Parkland survivors headline rally at Livingston synagogue

Parkland survivors headline rally at Livingston synagogue

By:  Johanna Ginsburg


Less than two weeks ago, Harris T. Jaffe spent two-and-a-half hours hiding in a closet during the Feb. 14 shooting at Marjory Stoneman Douglas High School in Parkland, Fla., wondering if the shooter, Nikolas Cruz, 19, would find him. On Sunday, the 16-year-old was behind a podium at Temple B’nai Abraham in Livingston, calling for legislative action and telling more than 2,300 people his story of survival in a massacre that left 17 of his classmates and teachers dead.
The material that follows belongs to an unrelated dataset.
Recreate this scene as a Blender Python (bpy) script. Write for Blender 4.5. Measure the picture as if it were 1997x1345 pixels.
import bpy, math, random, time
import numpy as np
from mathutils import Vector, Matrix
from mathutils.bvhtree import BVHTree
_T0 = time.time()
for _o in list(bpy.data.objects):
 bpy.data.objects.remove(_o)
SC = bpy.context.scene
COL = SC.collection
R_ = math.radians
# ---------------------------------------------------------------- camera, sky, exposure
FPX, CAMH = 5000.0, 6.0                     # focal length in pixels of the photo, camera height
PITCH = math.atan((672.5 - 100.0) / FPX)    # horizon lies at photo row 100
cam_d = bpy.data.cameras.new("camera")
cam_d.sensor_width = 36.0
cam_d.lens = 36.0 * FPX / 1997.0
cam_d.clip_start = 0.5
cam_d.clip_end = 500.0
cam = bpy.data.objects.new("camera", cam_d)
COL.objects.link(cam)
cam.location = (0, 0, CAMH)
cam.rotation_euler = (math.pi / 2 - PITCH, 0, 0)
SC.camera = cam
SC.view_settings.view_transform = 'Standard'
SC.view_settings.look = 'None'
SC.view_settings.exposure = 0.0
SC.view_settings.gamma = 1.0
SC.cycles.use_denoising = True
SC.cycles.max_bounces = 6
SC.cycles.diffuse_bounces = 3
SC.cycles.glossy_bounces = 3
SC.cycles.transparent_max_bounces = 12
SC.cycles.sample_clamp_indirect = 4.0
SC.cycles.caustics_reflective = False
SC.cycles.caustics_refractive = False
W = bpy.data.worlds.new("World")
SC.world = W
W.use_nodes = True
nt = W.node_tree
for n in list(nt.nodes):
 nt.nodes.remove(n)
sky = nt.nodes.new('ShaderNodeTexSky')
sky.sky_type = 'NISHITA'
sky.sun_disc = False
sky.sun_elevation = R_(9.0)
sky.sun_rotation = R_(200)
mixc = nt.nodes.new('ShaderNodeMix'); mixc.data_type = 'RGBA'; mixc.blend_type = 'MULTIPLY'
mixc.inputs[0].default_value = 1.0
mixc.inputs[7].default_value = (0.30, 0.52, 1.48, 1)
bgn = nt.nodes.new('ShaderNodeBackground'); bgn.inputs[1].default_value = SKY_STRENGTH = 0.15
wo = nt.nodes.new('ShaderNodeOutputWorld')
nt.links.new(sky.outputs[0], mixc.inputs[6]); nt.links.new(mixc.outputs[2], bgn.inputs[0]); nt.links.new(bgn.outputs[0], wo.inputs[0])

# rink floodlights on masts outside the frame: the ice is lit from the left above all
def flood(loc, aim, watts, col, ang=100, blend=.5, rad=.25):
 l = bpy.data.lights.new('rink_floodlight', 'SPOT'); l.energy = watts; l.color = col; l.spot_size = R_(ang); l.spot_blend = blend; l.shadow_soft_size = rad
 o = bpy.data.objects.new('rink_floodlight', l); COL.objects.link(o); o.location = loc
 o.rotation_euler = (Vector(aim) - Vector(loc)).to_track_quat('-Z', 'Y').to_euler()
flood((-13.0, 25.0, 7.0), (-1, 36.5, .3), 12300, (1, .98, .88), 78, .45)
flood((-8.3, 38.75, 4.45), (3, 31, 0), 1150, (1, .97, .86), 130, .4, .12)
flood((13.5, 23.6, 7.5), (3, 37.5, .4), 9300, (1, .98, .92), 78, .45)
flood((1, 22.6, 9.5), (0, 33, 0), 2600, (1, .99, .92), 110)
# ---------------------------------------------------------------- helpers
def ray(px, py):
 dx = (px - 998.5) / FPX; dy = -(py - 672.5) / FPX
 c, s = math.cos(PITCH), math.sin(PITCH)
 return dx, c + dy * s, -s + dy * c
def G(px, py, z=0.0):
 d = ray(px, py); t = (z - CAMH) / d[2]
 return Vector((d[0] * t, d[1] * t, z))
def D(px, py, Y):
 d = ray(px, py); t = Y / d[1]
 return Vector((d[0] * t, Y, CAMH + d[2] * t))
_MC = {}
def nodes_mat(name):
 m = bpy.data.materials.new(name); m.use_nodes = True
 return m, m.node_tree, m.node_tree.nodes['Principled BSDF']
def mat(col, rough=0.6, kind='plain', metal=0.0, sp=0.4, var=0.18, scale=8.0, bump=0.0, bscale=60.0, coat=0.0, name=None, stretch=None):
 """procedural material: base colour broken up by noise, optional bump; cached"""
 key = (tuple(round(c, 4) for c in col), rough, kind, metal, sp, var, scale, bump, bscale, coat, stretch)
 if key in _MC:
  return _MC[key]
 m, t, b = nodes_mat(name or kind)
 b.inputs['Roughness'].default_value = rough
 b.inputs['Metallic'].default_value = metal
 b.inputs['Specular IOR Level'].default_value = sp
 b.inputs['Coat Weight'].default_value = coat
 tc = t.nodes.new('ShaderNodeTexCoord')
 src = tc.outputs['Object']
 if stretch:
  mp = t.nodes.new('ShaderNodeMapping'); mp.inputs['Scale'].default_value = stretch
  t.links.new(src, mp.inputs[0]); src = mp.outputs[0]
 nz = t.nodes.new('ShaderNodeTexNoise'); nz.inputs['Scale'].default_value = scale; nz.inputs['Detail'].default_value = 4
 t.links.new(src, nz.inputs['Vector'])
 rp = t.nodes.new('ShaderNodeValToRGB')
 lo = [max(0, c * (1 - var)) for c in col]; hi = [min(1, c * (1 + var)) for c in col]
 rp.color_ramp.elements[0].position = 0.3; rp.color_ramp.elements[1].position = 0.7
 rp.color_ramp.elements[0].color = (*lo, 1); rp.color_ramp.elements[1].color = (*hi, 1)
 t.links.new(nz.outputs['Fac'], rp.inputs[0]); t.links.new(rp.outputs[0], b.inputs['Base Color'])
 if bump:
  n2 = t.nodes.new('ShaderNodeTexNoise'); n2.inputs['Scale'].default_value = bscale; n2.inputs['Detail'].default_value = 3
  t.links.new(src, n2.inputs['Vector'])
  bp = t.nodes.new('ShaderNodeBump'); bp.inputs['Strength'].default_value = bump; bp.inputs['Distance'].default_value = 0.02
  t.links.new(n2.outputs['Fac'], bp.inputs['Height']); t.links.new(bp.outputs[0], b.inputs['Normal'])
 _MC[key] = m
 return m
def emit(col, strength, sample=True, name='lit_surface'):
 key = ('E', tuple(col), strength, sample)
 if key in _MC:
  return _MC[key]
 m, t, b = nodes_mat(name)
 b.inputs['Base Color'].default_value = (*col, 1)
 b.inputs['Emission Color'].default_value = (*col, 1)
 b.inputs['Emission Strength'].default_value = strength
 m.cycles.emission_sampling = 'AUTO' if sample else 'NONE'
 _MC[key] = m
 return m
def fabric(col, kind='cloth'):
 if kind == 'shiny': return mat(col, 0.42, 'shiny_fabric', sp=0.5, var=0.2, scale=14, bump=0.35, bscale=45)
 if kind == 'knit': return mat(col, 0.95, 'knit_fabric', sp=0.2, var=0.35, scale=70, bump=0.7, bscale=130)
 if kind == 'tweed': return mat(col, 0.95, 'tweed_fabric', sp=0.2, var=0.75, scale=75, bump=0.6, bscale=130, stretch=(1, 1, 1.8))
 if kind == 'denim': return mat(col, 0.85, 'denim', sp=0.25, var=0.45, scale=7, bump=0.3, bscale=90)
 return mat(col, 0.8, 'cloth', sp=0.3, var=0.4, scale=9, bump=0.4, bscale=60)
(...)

A number of students in attendance were considering attending the March 24 “March for Our Lives” national rally in Washington, D.C., a student-led demonstration against mass shootings. Menendez acknowledged a cadre of students in the audience who are among the organizers.

Menendez said he wasn’t surprised that the Jewish community was responsible for organizing the February rally, “given the Jewish community’s commitment to tikkun olam, repairing the world.” The senator, who held in his hand the “Assault Weapons Ban of 2017” bill he and several of his Democratic colleagues had introduced in November, spent most of his time on stage focusing on three policies that he said will be crucial to move gun reform forward: banning the sale of high-capacity magazines, reinstating the federal ban on assault weapons, and opposing the NRA-sponsored “Concealed Carry Reciprocity Act of 2017,” which has already passed in the House and would allow concealed carry permits in one state to be used in others. The crowd murmured loudly when Menendez took on President Donald Trump’s recent suggestion to arm school teachers, even offering bonuses to those adept at using firearms.

“I haven’t met many teachers who want to be the ones charged with assessing the threat, firing the gun, and taking a life in front of their own students,” he said.